THE PROBLEM: Tally the lines that contain "part" and report the total alone.

SUPPLIED INFORMATION:
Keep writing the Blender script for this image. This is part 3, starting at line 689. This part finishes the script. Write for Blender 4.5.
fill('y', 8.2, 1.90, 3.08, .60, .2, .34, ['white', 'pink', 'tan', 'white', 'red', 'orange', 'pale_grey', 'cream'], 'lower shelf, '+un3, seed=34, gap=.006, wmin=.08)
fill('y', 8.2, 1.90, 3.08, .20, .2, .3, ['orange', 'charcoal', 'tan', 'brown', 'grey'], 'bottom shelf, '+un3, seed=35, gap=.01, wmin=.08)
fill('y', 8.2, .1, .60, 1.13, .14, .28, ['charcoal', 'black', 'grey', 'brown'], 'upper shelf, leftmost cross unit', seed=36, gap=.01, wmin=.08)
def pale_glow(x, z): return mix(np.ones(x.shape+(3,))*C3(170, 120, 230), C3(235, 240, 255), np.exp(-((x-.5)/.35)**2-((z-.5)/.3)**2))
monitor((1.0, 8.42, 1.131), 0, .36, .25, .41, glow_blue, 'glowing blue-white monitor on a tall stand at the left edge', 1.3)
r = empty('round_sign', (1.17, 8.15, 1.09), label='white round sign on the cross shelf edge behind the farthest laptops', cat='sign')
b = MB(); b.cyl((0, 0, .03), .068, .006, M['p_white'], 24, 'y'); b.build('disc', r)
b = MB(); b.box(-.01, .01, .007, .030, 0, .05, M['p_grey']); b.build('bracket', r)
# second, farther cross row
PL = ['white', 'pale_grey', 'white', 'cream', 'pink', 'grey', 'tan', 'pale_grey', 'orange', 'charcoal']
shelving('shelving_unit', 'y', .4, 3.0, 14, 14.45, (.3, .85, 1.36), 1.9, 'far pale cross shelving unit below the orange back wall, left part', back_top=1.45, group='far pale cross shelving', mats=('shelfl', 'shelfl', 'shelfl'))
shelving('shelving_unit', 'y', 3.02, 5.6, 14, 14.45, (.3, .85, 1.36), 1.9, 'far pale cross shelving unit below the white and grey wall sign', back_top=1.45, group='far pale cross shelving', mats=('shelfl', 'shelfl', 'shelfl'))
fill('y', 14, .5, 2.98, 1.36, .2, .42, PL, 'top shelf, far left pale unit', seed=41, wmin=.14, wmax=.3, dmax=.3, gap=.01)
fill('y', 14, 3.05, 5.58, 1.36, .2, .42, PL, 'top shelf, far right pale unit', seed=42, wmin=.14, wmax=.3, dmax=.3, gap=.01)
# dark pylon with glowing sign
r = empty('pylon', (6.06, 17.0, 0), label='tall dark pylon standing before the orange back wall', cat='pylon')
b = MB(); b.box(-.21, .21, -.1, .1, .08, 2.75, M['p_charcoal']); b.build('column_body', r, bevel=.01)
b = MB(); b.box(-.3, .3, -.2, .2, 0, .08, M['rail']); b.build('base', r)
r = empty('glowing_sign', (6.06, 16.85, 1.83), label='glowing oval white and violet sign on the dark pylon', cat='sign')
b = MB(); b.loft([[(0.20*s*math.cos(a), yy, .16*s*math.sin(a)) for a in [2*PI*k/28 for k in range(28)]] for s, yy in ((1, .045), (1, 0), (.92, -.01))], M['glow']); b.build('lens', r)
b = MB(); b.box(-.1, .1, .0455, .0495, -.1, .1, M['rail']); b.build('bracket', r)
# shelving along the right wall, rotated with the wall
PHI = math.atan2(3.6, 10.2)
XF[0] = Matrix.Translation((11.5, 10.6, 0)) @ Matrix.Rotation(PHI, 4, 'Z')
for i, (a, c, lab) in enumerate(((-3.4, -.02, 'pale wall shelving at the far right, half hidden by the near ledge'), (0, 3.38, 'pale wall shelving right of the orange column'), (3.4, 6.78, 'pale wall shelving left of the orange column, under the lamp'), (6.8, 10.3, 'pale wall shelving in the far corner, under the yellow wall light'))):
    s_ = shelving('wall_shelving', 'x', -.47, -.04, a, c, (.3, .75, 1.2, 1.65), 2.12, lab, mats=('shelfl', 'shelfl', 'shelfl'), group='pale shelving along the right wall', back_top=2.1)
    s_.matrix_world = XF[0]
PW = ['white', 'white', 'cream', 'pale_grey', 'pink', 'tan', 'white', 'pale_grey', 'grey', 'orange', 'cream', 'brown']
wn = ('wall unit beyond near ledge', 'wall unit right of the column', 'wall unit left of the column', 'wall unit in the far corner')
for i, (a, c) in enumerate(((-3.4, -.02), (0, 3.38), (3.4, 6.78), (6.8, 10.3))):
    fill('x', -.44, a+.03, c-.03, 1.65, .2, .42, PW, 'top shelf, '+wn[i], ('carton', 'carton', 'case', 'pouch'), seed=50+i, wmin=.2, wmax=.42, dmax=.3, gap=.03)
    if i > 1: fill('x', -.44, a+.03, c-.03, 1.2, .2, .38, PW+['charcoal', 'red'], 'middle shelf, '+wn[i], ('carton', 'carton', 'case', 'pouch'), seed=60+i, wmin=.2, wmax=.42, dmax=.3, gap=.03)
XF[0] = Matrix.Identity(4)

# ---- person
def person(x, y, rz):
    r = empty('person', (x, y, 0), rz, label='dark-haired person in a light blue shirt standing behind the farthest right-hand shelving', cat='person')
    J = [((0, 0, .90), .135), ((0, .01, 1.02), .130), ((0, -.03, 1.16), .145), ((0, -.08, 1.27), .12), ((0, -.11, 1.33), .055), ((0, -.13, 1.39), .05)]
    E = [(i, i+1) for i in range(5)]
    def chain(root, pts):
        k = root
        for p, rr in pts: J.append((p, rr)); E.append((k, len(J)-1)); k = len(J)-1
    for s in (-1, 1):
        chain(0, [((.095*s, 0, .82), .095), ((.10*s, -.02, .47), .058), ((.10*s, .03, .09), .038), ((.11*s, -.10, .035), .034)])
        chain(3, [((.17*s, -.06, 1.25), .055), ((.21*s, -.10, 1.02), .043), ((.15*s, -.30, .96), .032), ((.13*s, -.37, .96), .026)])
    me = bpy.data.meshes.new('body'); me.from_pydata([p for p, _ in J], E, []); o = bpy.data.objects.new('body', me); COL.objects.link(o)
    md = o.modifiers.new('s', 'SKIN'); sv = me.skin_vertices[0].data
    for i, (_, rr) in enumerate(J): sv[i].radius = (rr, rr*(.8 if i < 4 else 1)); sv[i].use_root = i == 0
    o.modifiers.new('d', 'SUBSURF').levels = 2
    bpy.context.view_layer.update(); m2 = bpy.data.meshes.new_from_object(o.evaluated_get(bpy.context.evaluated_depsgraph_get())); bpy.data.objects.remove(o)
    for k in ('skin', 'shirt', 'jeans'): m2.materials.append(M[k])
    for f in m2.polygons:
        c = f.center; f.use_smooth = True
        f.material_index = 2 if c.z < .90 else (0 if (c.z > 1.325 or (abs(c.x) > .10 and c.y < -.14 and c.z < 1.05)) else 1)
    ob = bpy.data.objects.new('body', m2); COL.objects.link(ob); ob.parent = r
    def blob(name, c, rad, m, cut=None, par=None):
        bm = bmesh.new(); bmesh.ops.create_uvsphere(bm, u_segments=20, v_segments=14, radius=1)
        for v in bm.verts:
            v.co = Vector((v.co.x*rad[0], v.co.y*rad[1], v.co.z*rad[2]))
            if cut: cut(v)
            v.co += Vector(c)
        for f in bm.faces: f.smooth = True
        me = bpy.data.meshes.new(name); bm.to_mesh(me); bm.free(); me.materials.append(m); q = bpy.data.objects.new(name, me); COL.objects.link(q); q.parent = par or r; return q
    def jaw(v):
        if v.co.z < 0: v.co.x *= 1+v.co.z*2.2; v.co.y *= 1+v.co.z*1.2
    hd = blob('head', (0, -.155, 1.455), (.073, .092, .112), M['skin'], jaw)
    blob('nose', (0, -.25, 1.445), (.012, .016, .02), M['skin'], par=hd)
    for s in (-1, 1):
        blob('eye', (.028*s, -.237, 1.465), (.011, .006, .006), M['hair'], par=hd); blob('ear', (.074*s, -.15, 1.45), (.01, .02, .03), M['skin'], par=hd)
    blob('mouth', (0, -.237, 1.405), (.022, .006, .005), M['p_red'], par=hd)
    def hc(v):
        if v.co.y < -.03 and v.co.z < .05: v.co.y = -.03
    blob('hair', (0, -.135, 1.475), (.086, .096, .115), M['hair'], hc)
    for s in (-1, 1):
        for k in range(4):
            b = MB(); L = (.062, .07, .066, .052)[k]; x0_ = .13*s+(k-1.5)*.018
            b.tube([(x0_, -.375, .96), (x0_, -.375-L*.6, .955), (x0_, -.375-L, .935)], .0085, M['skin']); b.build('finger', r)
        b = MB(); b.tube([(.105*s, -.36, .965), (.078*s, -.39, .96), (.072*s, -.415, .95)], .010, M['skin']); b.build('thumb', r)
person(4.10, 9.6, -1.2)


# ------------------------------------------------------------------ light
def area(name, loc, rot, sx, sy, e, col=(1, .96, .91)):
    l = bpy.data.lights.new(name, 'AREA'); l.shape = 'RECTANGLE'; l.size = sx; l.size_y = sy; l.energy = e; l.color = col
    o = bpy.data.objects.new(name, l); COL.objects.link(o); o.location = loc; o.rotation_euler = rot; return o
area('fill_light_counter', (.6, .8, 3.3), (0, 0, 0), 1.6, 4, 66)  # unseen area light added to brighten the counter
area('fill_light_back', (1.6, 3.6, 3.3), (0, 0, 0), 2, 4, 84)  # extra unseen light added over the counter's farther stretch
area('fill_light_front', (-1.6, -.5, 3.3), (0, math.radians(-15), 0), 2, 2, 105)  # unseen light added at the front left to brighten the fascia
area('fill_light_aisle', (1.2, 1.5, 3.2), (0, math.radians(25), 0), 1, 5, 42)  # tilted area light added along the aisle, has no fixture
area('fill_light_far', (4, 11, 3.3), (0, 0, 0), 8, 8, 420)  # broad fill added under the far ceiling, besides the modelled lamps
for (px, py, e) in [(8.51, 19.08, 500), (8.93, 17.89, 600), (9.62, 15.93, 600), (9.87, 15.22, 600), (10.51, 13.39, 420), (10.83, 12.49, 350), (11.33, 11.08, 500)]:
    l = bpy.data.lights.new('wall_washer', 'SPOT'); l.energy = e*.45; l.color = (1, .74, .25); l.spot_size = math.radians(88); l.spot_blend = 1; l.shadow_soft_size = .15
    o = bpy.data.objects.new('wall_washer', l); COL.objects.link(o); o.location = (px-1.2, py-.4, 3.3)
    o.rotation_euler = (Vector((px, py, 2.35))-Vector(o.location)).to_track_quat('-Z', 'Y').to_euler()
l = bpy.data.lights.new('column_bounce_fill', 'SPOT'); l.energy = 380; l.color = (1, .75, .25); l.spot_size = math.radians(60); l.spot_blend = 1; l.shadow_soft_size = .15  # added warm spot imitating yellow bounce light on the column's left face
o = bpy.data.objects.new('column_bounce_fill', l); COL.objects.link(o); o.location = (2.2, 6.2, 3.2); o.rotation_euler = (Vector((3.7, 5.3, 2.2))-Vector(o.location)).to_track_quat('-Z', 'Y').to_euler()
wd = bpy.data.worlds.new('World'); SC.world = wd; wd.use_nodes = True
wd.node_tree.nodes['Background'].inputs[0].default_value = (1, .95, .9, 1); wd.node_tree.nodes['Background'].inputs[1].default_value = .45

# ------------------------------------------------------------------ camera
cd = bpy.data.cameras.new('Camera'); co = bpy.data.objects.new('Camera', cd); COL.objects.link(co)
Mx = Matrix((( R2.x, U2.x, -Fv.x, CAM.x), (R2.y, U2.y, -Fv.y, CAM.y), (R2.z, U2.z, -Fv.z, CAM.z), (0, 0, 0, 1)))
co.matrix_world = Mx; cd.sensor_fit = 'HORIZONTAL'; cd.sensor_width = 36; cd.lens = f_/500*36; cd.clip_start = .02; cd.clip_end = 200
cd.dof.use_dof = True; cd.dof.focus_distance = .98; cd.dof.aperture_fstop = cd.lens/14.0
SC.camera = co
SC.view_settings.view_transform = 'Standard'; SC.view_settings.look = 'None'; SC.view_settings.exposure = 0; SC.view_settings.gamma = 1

EXPECTED ANSWER: 2